_Request_
Quote every line of the material beneath this one.

_Stored data_

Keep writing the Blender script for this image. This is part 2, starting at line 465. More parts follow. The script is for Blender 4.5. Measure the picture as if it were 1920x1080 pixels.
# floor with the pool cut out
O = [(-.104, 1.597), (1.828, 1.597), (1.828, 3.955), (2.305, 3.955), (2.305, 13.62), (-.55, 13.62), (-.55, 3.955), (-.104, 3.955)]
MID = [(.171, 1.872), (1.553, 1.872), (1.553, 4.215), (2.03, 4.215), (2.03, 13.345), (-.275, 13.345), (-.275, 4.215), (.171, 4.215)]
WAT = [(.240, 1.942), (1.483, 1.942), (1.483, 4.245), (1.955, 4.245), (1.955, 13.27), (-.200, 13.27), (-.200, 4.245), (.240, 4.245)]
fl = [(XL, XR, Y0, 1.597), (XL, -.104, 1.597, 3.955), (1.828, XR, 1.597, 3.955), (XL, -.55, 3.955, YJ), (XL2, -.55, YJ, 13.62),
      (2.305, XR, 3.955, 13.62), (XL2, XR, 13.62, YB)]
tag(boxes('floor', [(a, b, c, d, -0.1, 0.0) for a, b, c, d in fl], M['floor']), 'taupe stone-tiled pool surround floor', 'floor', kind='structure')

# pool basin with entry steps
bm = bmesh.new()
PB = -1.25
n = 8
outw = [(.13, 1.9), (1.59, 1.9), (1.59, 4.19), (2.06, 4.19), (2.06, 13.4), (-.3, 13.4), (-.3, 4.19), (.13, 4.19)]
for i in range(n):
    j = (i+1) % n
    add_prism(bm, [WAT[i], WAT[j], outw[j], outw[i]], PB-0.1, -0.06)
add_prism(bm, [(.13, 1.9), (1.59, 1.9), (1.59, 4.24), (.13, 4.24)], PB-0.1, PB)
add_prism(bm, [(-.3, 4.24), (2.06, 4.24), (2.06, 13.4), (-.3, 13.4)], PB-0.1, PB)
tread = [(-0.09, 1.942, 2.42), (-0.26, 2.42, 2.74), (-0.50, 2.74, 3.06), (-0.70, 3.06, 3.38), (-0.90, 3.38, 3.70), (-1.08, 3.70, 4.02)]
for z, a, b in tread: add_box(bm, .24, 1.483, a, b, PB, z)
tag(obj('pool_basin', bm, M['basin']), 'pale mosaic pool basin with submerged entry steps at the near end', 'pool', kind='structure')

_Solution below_
Keep writing the Blender script for this image. This is part 2, starting at line 465. More parts follow. The script is for Blender 4.5. Measure the picture as if it were 1920x1080 pixels.
# floor with the pool cut out
O = [(-.104, 1.597), (1.828, 1.597), (1.828, 3.955), (2.305, 3.955), (2.305, 13.62), (-.55, 13.62), (-.55, 3.955), (-.104, 3.955)]
MID = [(.171, 1.872), (1.553, 1.872), (1.553, 4.215), (2.03, 4.215), (2.03, 13.345), (-.275, 13.345), (-.275, 4.215), (.171, 4.215)]
WAT = [(.240, 1.942), (1.483, 1.942), (1.483, 4.245), (1.955, 4.245), (1.955, 13.27), (-.200, 13.27), (-.200, 4.245), (.240, 4.245)]
fl = [(XL, XR, Y0, 1.597), (XL, -.104, 1.597, 3.955), (1.828, XR, 1.597, 3.955), (XL, -.55, 3.955, YJ), (XL2, -.55, YJ, 13.62),
      (2.305, XR, 3.955, 13.62), (XL2, XR, 13.62, YB)]
tag(boxes('floor', [(a, b, c, d, -0.1, 0.0) for a, b, c, d in fl], M['floor']), 'taupe stone-tiled pool surround floor', 'floor', kind='structure')

# pool basin with entry steps
bm = bmesh.new()
PB = -1.25
n = 8
outw = [(.13, 1.9), (1.59, 1.9), (1.59, 4.19), (2.06, 4.19), (2.06, 13.4), (-.3, 13.4), (-.3, 4.19), (.13, 4.19)]
for i in range(n):
    j = (i+1) % n
    add_prism(bm, [WAT[i], WAT[j], outw[j], outw[i]], PB-0.1, -0.06)
add_prism(bm, [(.13, 1.9), (1.59, 1.9), (1.59, 4.24), (.13, 4.24)], PB-0.1, PB)
add_prism(bm, [(-.3, 4.24), (2.06, 4.24), (2.06, 13.4), (-.3, 13.4)], PB-0.1, PB)
tread = [(-0.09, 1.942, 2.42), (-0.26, 2.42, 2.74), (-0.50, 2.74, 3.06), (-0.70, 3.06, 3.38), (-0.90, 3.38, 3.70), (-1.08, 3.70, 4.02)]
for z, a, b in tread: add_box(bm, .24, 1.483, a, b, PB, z)
tag(obj('pool_basin', bm, M['basin']), 'pale mosaic pool basin with submerged entry steps at the near end', 'pool', kind='structure')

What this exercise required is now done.